Time to make my umpteenth trip to the pressure canner to see if it has FINALLY depressurized! (A lesson in patience I obviously need.)

August 03, 2009

Jam Cram

The peaches are processed! And it only took just shy of three days. On Saturday alone we canned the equivalent of 8 gallons of peaches and 3 gallons of blackberries. The 3-day peach total was closer to 14 gallons. It turned out to be easier than I was expecting because we hardly used our little two-burner camp stove at all. Joe rigged us up a makeshift, wood cookstove (pictured below), and we were easily able to keep two canners going at all times. The outdoor kitchen is really starting to prove its worth!

We did can a lot of jam, but most of the peaches ended up being canned as what we call "peach mash". It's the chunkier, non-food processed version of peach puree. We are hoping it will prove to be a highly versatile addition to baked goods, pies, cobblers, pancakes - especially since we have gallons of it now!

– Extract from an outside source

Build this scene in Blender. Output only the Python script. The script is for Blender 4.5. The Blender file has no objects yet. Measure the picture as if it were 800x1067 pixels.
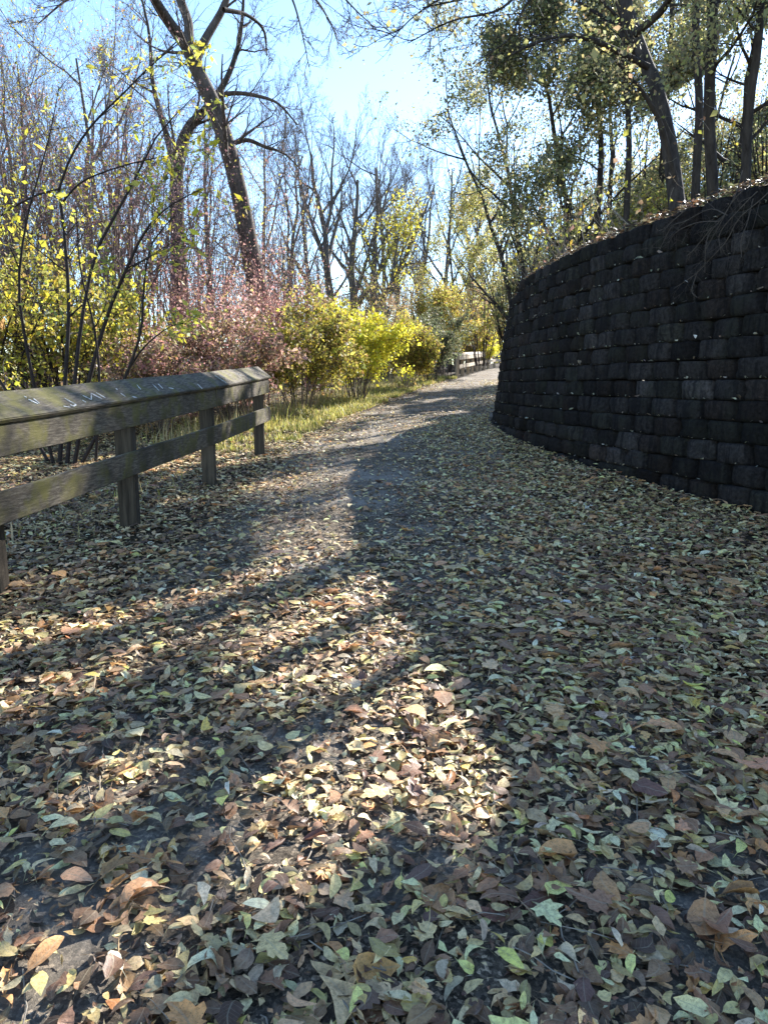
import bpy, bmesh, math, random
import numpy as np
from mathutils import Vector, Matrix

SC = bpy.context.scene
COL = SC.collection
rng = np.random.default_rng(11)
random.seed(5)
R = math.radians

# ------------------------------------------------------------------ camera
PITCH = 10.2
F = 740.0
EYE = 1.5
cd = bpy.data.cameras.new('camera'); cam = bpy.data.objects.new('camera', cd); COL.objects.link(cam)
cam.location = (0, 0, EYE); cam.rotation_euler = (R(90 - PITCH), 0, 0)
cd.sensor_width = 36; cd.lens = F / 1067 * 36; cd.clip_end = 2000; cd.clip_start = 0.05
SC.camera = cam
_s, _c = math.sin(R(PITCH)), math.cos(R(PITCH))
def ray(px, py):
    xc = (px - 400) / F; yc = (533.5 - py) / F
    return np.array([xc, _c + yc * _s, -_s + yc * _c])
def at(px, py, Y):
    d = ray(px, py); t = Y / d[1]
    return np.array([d[0] * t, Y, EYE + d[2] * t])

# ------------------------------------------------------------------ light, sky
SUN_AZ, SUN_EL = 35.0, 30.0
S = Vector((math.sin(R(SUN_AZ)) * math.cos(R(SUN_EL)), math.cos(R(SUN_AZ)) * math.cos(R(SUN_EL)), math.sin(R(SUN_EL))))
w = bpy.data.worlds.new('World'); SC.world = w; w.use_nodes = True
nt = w.node_tree; nt.nodes.clear()
o_ = nt.nodes.new('ShaderNodeOutputWorld'); b_ = nt.nodes.new('ShaderNodeBackground'); sk = nt.nodes.new('ShaderNodeTexSky')
sk.sky_type = 'NISHITA'; sk.sun_disc = False; sk.sun_elevation = R(SUN_EL); sk.sun_rotation = R(SUN_AZ)
sk.air_density = 1.0; sk.dust_density = 0.1; sk.ozone_density = 3.2
b_.inputs[1].default_value = 0.115
nt.links.new(sk.outputs[0], b_.inputs[0]); nt.links.new(b_.outputs[0], o_.inputs[0])
ld = bpy.data.lights.new('sun', 'SUN'); ld.energy = 5.0; ld.angle = R(0.53); ld.color = (1.0, 0.97, 0.93)
lo = bpy.data.objects.new('sun', ld); COL.objects.link(lo); lo.location = (20, 30, 30)
lo.rotation_euler = (-S).to_track_quat('-Z', 'Y').to_euler()
vs = SC.view_settings; vs.view_transform = 'Standard'; vs.look = 'None'; vs.exposure = 1.8; vs.gamma = 1; vs.use_curve_mapping = False
SC.cycles.max_bounces = 6; SC.cycles.diffuse_bounces = 3; SC.cycles.transmission_bounces = 4; SC.cycles.transparent_max_bounces = 4
SC.cycles.use_denoising = True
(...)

Late in the day on Saturday, I must confess I had a brief, but intense, emotional meltdown precipitated by what appeared to be the failure of the marmalade to achieve a proper gel (after cooling all night, I am happy to say it achieve a perfect consistency and tastes marvelous, I must say). In my defense, I had worked long days on both Thursday and Friday only to come home and can peaches until a headlamp was necessary to finish the job, so I may have been suffering from exhaustion. Joe, of course, never lost his sunny enthusiasm for peaches and canning the entire time. He has even requested a peach cobbler for his birthday tomorrow.